When I strip jumper wires and twist the ends together, that is twisted wires.

Corrosion of dissimilar metals usually has water or humidity in on the act.
At least that's what does fast work on aluminum siding and gutters put up with steel nails. With T6 aluminum nails, no problem.

A heatshrink straitjacket at minimum is the restraint, no loosey goosey stuff past breadboarding. I want to get some WS2811 displays out, Ho-ho-ho!

I crimped a lot of cables in the 80's and 90's. I had bags of pins and bodies. Now, I have solid copper wires maybe 18-20 ga and assorted dia heatshrink tubes.

That is the reason for "gas tight", water vapor cannot infiltrate.

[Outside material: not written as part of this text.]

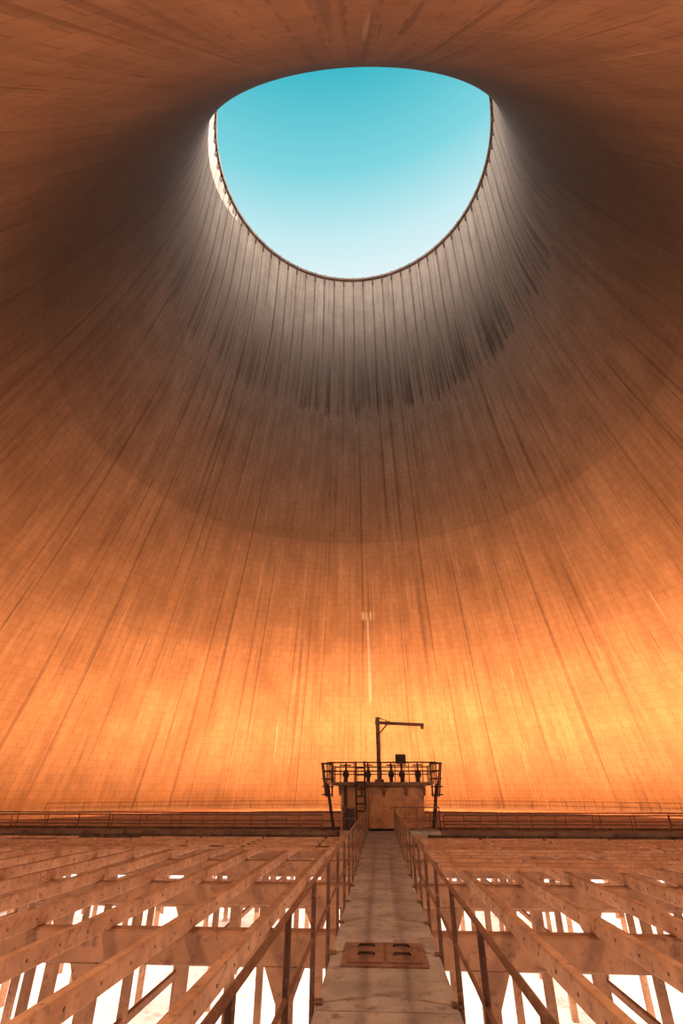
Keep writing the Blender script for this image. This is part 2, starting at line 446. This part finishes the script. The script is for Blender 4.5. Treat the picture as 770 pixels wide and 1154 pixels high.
# fill lamps added under the deck to brighten the floor and its bounce
for i in range(-1,2):
    for j,e in((-1,2200),(0,4000),(1,3200)):
        area('basin_fill_light',(CX+i*24,CY+j*24,-6.6),22,22,e,(1,.78,.62))
# added fill lights turned to the shell for the warm glow low down
for i in range(20):
    a=math.radians(-25+230*i/19)
    p=3000*(.50+.36*max(-.2,math.sin(a))+.20*math.cos(a))
    area('wall_fill_light',(CX+27*math.cos(a),CY+27*math.sin(a),.9),5,1.2,p,(1,.45,.185),(math.cos(a)*.80,math.sin(a)*.80,.60),140)
# two unseen fill lights added out of view to brighten the deck
for s_ in(-1,1):
    area('deck_fill_light',(s_*9,3.0,8.5),1.6,1.0,1000,(1,.60,.36),(-s_*.1,.55,-.6))
sun=bpy.data.lights.new('sun','SUN'); sun.energy=13; sun.angle=.01; sun.color=(1,.93,.84)
so=bpy.data.objects.new('sun',sun); COL.objects.link(so)
az=math.radians(54); el=math.radians(12)
d=Vector((math.cos(az)*math.cos(el),math.sin(az)*math.cos(el),math.sin(el)))
so.rotation_euler=d.to_track_quat('Z','Y').to_euler()

w=bpy.data.worlds.new('sky'); S.world=w; w.use_nodes=True; nt=w.node_tree; nt.nodes.clear(); g=NT(nt)
o=g.n('ShaderNodeOutputWorld'); bg=g.n('ShaderNodeBackground'); nt.links.new(bg.outputs[0],o.inputs[0])
tc=g.n('ShaderNodeTexCoord').outputs['Generated']
sp=g.n('ShaderNodeSeparateXYZ'); g.put(sp.inputs[0],tc)
ang=g.math('ARCSINE',sp.outputs[2])
t=g.math('ADD',g.math('MULTIPLY',ang,180/math.pi/90),g.math('MULTIPLY',sp.outputs[0],-.06))
r=g.n('ShaderNodeValToRGB'); g.put(r.inputs[0],t)
E=r.color_ramp.elements
E[0].position=0.; E[0].color=(3.0,2.7,2.4,1)
E[1].position=1.; E[1].color=(.01,.30,.42,1)
for p,c_ in((.50,(2.7,2.5,2.4,1)),(.59,(.84,.93,.95,1)),(.65,(.56,.84,.89,1)),(.71,(.22,.68,.76,1)),(.79,(.05,.49,.59,1))):
    e=E.new(p); e.color=c_
g.put(bg.inputs[0],r.outputs[0]); bg.inputs[1].default_value=1.0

Don't forget, the wires expand when heated by current then contract when cooled. Over a long time that can loosen the twist and "snowball" into FIRE. I've seen that happen many times with wire nuts.

I don't trust wire nuts but if I made a living on service calls....

I've yet to see a good crimp fail and I have seen how tight heatshrink gets which hasn't been addressed. It's irradiated PVC tube that shrinks down hard if you match sizes right. Love the stuff.